Sometimes “1xTacet” is used for “tacet first time” over a repeated section to mean play the second repeat only.

Tacet al fine 

This is another instruction in music that has to do with the tacet. The “tacet al fine” is basically used to instruct the performer to stop playing or singing for the rest of the piece.

During this time, the performer is not required to count the beat for the rest (silence).

Reason For Using Tacet Part in Music

The tacet part is very essential to group performance. For example, the orchestra performance.

In orchestration, different sections of a musical instrument come together to perform artistically.

It is good practice to have every section or instrument recognized and accounted for in every piece.

If the player is not going to play a movement or section of music, the tacet part will carry them along.

Most likely, they do not have any note to play at all during a movement or section of music. This is a moment of rest and enjoyment for the players involved.

In a moment like this, adding tacet part for the player or singer will be useful to connect them with the music.

The tacet part will help the section or instrument at rest to read the music along with others. The tacet is used to ensure they are not disengaging from the music and becoming anxious.

Example Of Tacet in Music – Tacet Music

Example of Tacet in Music with John Cage 4-33- Tacet

Now, I assumed we already knew that tacet is used during a long period of rest in music.

The tacet is somehow common in orchestral scores.

The most notable use of tacet in music is in 4’33”, composed by John Cage in 1952.

The score of this music used tacet only as shown in the diagram above.

Basically, the piece instructed the performer to perform silently on stage for 4 minutes and 33 seconds.

Hence, the piece is all about silence notation in music.

All three movements in the piece are instructed to be played in tacet for all instruments.

This means that the piece should be performed without playing a single note.

Specifically, the piece is to be performed with total silence for all instruments.

The first movement of the piece is 30 seconds of total silence. The second movement is 2 minutes and 23 seconds of complete silence. 

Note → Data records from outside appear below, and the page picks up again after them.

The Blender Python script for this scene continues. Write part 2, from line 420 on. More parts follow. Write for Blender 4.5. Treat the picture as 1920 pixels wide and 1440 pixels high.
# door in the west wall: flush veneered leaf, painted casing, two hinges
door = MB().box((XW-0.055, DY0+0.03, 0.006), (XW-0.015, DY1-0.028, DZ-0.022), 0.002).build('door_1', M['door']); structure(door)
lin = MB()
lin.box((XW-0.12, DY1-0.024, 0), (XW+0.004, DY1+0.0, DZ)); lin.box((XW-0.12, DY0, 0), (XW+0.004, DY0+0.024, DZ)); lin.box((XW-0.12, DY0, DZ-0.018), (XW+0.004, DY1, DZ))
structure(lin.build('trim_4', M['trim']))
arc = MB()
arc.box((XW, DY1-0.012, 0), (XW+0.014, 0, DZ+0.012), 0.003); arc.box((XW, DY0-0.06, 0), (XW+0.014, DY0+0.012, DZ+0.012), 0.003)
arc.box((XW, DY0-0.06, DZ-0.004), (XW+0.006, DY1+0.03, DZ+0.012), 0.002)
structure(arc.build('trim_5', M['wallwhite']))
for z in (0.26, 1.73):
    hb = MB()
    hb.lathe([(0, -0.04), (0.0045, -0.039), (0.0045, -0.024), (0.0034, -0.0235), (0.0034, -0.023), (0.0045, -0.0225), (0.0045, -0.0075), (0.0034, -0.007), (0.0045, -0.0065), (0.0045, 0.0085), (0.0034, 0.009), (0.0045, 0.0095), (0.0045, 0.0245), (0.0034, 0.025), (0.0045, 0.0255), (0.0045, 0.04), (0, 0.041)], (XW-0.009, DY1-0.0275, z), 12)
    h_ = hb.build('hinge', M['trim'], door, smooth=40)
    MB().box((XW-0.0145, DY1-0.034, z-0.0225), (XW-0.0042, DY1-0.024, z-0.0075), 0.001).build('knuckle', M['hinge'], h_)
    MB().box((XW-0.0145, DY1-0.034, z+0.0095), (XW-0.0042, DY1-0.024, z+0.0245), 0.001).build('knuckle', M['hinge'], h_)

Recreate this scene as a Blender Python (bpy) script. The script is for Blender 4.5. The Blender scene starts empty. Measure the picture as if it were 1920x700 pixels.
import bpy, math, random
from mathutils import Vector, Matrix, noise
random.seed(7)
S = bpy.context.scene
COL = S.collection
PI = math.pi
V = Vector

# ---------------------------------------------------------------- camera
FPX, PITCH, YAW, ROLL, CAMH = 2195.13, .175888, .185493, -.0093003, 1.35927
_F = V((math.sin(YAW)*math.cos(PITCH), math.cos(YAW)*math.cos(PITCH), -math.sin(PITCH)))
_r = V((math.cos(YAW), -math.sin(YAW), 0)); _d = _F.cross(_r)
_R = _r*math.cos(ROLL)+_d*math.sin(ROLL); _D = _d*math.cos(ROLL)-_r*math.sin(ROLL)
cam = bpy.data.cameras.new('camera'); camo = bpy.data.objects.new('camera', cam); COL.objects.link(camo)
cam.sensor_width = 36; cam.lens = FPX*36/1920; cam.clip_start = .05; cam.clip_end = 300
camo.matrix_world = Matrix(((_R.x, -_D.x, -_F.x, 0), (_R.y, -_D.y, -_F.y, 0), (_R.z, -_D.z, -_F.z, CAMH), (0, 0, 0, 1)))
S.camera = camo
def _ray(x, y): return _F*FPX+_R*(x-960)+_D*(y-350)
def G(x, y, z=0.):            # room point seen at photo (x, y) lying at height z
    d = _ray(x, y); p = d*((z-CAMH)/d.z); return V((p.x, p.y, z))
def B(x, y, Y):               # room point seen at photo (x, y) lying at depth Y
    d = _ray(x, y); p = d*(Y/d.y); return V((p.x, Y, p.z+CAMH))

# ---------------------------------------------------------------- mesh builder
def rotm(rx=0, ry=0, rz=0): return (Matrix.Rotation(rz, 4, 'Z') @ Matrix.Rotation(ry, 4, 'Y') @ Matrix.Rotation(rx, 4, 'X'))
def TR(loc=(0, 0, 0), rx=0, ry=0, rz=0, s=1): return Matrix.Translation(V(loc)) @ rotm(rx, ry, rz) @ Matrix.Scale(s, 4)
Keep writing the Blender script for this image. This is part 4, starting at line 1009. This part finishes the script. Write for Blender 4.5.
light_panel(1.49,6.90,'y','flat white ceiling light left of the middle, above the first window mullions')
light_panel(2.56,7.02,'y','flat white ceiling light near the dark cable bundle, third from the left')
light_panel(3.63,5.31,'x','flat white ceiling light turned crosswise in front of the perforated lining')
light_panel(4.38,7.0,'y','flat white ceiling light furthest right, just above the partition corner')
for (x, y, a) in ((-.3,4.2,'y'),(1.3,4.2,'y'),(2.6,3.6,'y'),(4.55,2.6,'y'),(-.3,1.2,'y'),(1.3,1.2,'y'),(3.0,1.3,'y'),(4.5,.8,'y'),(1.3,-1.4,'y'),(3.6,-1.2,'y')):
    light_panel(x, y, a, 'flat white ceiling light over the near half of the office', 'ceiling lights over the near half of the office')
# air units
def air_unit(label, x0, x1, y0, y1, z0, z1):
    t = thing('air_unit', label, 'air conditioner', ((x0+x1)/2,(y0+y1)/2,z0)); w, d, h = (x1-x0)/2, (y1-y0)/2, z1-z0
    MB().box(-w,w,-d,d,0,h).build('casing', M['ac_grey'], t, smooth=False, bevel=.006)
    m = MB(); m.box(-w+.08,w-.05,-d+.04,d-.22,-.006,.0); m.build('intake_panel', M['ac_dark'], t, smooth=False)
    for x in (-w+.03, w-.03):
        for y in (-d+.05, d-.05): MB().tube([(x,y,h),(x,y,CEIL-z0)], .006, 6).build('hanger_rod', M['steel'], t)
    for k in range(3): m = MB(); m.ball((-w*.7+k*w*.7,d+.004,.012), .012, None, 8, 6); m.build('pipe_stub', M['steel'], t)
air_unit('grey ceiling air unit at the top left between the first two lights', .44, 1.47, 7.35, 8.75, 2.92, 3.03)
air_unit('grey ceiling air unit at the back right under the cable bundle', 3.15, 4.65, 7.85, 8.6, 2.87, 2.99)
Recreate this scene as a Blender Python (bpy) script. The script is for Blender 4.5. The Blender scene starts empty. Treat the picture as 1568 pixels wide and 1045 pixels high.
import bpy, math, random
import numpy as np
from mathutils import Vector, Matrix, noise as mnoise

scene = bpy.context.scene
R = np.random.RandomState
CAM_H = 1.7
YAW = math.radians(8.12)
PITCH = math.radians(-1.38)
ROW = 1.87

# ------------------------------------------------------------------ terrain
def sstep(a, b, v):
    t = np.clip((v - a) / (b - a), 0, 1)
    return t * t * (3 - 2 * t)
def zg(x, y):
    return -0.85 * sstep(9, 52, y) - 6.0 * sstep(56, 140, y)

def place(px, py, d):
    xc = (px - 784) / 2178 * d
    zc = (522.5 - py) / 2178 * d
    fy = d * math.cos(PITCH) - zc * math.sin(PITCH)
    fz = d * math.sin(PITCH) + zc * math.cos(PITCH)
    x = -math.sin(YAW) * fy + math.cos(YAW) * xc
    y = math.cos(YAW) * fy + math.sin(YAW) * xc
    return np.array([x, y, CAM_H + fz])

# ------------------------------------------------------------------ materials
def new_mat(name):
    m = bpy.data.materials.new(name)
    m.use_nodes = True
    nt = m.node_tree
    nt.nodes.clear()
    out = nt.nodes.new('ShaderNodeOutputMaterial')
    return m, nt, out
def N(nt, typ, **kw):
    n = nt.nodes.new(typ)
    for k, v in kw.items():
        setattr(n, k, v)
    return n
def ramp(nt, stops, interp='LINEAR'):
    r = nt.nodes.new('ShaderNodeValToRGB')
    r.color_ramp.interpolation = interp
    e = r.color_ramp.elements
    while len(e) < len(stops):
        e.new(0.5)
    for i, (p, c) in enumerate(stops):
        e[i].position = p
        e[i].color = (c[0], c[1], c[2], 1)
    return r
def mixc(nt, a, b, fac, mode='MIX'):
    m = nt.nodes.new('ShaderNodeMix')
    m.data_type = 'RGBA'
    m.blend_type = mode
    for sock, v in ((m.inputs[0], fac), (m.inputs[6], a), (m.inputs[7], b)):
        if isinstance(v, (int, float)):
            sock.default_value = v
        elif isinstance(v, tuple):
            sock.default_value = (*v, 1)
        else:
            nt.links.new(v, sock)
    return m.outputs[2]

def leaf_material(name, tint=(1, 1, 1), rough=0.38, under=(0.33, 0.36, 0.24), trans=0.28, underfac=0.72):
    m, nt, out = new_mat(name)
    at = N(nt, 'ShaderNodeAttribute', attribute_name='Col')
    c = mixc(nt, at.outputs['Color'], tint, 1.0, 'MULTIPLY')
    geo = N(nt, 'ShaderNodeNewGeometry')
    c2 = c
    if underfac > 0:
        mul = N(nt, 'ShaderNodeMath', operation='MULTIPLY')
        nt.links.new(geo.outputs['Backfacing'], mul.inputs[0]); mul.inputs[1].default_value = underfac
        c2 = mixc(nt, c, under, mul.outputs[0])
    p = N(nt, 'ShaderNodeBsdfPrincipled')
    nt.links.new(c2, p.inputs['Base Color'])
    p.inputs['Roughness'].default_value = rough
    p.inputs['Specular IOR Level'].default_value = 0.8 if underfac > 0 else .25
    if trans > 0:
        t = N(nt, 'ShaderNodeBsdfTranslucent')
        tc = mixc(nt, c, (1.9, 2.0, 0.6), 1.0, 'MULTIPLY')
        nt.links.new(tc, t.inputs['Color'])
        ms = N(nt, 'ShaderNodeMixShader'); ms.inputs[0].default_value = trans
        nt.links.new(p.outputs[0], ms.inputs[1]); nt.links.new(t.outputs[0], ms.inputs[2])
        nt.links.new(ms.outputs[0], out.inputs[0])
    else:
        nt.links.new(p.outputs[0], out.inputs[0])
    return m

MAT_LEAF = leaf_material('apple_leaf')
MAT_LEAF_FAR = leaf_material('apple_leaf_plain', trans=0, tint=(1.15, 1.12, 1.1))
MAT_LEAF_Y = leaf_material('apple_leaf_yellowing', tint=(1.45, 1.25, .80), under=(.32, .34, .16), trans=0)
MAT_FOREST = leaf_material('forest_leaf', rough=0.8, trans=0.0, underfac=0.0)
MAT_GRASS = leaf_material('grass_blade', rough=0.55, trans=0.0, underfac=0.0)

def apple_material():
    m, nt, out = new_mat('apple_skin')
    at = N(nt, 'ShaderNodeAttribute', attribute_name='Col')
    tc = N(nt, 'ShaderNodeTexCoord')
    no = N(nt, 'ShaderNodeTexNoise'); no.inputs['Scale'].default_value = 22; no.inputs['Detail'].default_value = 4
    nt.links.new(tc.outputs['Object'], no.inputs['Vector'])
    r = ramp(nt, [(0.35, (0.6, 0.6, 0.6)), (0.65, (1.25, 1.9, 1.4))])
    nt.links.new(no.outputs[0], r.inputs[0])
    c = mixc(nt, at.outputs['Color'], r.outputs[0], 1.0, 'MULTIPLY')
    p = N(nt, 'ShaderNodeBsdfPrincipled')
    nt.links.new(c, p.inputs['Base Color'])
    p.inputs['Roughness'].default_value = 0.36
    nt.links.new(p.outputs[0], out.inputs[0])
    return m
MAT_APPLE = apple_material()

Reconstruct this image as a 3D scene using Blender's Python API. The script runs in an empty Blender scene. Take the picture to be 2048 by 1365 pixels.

The third and final movement, which lasted 1’40”, is also a silent performance. 

The video below shows the performance of John Cage’s 4’33”.


The tacet is a musical term used to denote periods of long silence in music.

Tacet is a sign frequently found in old scores. It means that the instrument to which it refers is to stop playing.

If it is placed on the vocal staff, it means the singers should stop singing.

The tacet is normally used for silence that covers the whole movement, section, or entire piece.